Just in case you missed my subtle placement of the news in my last post, it would appear I am pregnant. Which means we beat our previous attempt record of 2 months.
The reality is still sinking in around here. We’re both excited, although I think Aaron’s a little disappointed that we hit the jackpot on the first try. After all, the real fun is in the trying, right? I never would have thought I’d get pregnant the first month.
And while excited, as this reality sets in, I find myself feeling a little overwhelmed at the thought of a second child. Two kids. Two separate beings, going in different directions, at different developmental stages. As an only child, I have no idea how people manage two children at once, but I’m going to find out. I don’t know which part will be harder – the beginning, where child #2 is largely immobile yet more high-needs, or later, when child #2 is walking and I have to try to keep two sets of hands out of trouble.

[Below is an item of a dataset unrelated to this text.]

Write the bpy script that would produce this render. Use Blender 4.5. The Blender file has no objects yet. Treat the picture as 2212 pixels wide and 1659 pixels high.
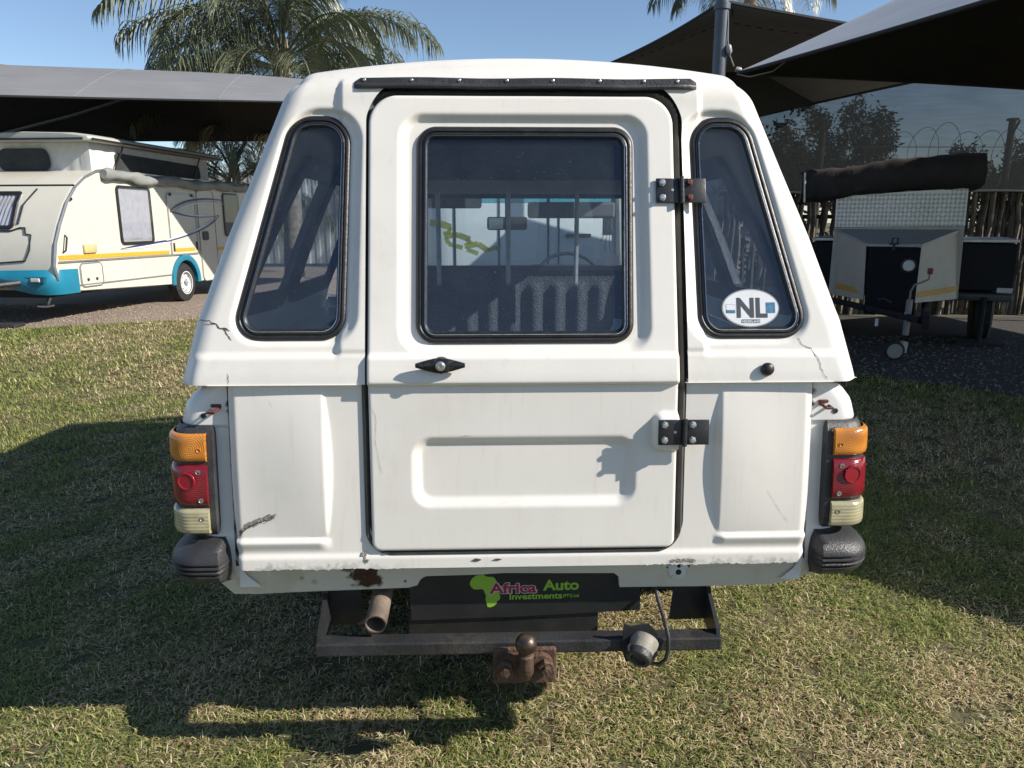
import bpy, bmesh, math, random
import numpy as np
from mathutils import Vector, Matrix
random.seed(7); rng = np.random.default_rng(7)
scene = bpy.context.scene
COL = scene.collection
# ------------------------------------------------------------------ camera
F, PITCH, CAMH = 1597.0, math.radians(12.5), 1.4
cam = bpy.data.cameras.new('camera'); camo = bpy.data.objects.new('camera', cam); COL.objects.link(camo)
cam.sensor_width = 36; cam.lens = 36 * F / 2212; cam.clip_start = .05; cam.clip_end = 800
camo.location = (0, 0, CAMH); camo.rotation_euler = (math.radians(90) - PITCH, 0, 0)
scene.camera = camo
# ------------------------------------------------------------------ sky and sun
SUN = Vector((2.34, -.66, 1.56))            # direction towards the sun
w = bpy.data.worlds.new('World'); scene.world = w; w.use_nodes = True
nt = w.node_tree; bg = nt.nodes['Background']
sky = nt.nodes.new('ShaderNodeTexSky'); sky.sky_type = 'NISHITA'; sky.sun_disc = False
sky.sun_elevation = math.atan2(SUN.z, math.hypot(SUN.x, SUN.y)); sky.sun_rotation = math.atan2(SUN.x, SUN.y)
sky.air_density = 1.0; sky.dust_density = .6; sky.ozone_density = 2.0; sky.altitude = 1200
nt.links.new(sky.outputs[0], bg.inputs[0]); bg.inputs[1].default_value = .095
sl = bpy.data.lights.new('sun', 'SUN'); sl.energy = 4.6; sl.angle = math.radians(.5); sl.color = (1, .94, .84)
so = bpy.data.objects.new('sun', sl); COL.objects.link(so); so.rotation_euler = (-SUN).to_track_quat('-Z', 'Y').to_euler(); so.location = (6, -3, 6)
vs = scene.view_settings; vs.view_transform = 'Standard'; vs.look = 'None'; vs.gamma = 1; vs.exposure = .60
scene.render.engine = 'CYCLES'
scene.cycles.max_bounces = 8; scene.cycles.transparent_max_bounces = 24; scene.cycles.caustics_reflective = False; scene.cycles.caustics_refractive = False
scene.cycles.use_denoising = True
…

I was a little nervous when pregnant with Cordy, but I told myself that people have been having children for millions of years, and somehow most managed to raise a child without a crisis. Now I’m telling myself that same thing about having two children. There are several people I look to, both in real life and in the blog world, with more than one child, and I’m sure in the upcoming months I will be begging for advice.
So it looks like I’ll be due sometime around May 21, which means I get to miss out on being pregnant in the heat of summer this time! Woo-hoo!
On the to-do list now is to call my doctor to set up the first appt., and to stock up on ginger ale and crackers, just in case. When pregnant with Cordy, 6 weeks pregnant to the day, I was hit by a 24/7 nausea that didn’t go away until around week 12. (That day also happened to be the day we left for a vacation to the Disney resorts and Disney World. Sigh.)
While the thought of going through that nausea again is not pleasant, at least I can look forward to the 15 lb. weight loss that will accompany it.